Dagegen meldete das Nachrichtenmagazin „Der Spiegel“, Favorit sei der frühere Präsident des Bundesverbands der Deutschen Industrie (BDI), Hans-Peter Keitel. Doch auch Lehner könne sich gute Chancen ausrechnen, schreibt das Magazin weiter. Da beide dem Aufsichtsrat angehörten, könnten sie sofort den Posten übernehmen, hieß es laut „Spiegel“ aus Aufsichtsratskreisen.
Ein Sprecher von ThyssenKrupp wollte zu beiden Personalien am Abend auf dpa-Anfrage keine Stellung nehmen.
Cromme hatte am Freitag überraschend angekündigt, sich zum 31. März vollständig aus dem Unternehmen zurückzuziehen. Hintergrund sind das Milliarden-Debakel der Stahlwerke in Amerika, Kartellverstöße und Korruptionsfälle. Im vergangenen Geschäftsjahr hatte das Unternehmen, das seit zwei Jahren von Heinrich Hiesinger geführt wird, einen Verlust von 5 Milliarden Euro verbucht. Für die Fehlentwicklungen wurde Cromme, der auch Aufsichtsratschef von Siemens ist, mitverantwortlich gemacht. Auch die Krupp-Stiftung, mit rund 25 Prozent das eigentliche Machtzentrum des Konzern, wird der Manager verlassen.
Das Nachrichtenmagazin „Focus“ berichtete, dass anders als offiziell dargestellt, Cromme zum Rücktritt gedrängt worden sei. Der Vorsitzende der Krupp-Stiftung, der 99-jährige Berthold Beitz, soll ihm am Freitag in einem kurzen Gespräch mitgeteilt haben, dass das notwendige Vertrauen nicht mehr vorhanden sei, heißt es in dem Bericht. Dies sei auch die Meinung des Kuratoriums, zu deren Mitgliedern unter anderem NRW-Ministerpräsidentin Hannelore Kraft (SPD) gehört. Die Landesregierung wollte sich zur Personalie Cromme nicht äußern.

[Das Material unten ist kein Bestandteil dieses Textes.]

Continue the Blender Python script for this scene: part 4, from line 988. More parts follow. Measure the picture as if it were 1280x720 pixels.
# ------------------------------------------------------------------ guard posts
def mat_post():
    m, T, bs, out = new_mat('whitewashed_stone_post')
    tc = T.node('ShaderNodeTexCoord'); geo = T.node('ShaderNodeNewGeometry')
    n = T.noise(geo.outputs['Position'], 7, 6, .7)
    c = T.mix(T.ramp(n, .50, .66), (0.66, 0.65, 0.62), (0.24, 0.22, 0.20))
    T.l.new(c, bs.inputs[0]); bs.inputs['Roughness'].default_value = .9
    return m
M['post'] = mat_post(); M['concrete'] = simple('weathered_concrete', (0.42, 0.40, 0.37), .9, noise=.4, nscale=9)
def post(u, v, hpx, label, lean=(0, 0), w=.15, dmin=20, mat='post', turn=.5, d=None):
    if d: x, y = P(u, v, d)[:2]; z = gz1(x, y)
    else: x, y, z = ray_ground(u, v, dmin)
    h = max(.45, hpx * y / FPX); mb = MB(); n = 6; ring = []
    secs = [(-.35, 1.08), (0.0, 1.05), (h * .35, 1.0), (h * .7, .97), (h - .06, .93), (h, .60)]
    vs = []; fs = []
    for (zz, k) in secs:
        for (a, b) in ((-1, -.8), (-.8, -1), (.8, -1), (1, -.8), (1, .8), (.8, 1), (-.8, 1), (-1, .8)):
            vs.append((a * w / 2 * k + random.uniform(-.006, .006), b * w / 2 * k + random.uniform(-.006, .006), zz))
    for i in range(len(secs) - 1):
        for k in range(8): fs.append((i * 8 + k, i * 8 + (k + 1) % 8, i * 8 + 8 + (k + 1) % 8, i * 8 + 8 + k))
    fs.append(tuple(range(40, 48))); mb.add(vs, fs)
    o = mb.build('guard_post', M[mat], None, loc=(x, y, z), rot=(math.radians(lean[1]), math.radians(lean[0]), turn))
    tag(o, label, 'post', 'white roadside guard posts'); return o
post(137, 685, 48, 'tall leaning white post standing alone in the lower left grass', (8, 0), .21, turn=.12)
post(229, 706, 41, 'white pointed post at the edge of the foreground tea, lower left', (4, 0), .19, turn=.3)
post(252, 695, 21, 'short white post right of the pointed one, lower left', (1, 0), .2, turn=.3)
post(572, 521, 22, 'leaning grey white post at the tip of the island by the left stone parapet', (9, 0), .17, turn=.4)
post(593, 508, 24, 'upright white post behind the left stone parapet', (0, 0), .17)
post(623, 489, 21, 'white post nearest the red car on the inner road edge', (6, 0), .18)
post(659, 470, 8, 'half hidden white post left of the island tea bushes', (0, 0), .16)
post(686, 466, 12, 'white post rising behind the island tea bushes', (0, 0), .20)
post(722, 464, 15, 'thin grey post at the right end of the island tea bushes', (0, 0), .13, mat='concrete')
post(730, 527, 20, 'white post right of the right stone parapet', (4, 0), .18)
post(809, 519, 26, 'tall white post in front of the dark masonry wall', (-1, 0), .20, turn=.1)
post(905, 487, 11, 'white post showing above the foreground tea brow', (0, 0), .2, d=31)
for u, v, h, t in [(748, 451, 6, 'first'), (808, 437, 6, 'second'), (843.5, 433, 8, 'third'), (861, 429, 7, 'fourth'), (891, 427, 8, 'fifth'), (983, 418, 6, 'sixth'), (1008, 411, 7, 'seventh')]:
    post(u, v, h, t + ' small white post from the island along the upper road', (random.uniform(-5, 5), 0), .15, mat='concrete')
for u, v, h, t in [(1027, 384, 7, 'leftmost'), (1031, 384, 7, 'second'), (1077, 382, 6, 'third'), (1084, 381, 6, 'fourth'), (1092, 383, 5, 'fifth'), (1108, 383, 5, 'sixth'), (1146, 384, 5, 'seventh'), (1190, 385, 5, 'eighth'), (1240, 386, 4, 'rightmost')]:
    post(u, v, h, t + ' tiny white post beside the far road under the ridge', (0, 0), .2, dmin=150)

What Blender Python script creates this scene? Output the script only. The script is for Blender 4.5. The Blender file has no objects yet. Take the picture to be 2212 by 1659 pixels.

Der „Spiegel“ schreibt unter Berufung auf das Umfeld von Beitz, dieser habe sich mit Cromme bereits vor „geraumer Zeit“ darauf verständigt, dass er als Aufsichtsratchef die Verantwortung für den Zustand des Stahlkonzerns übernehmen müsse. Der Zeitpunkt für den Rückzug sei jedoch offengelassen worden. Cromme habe die Hauptversammlung im Januar abwarten wollen.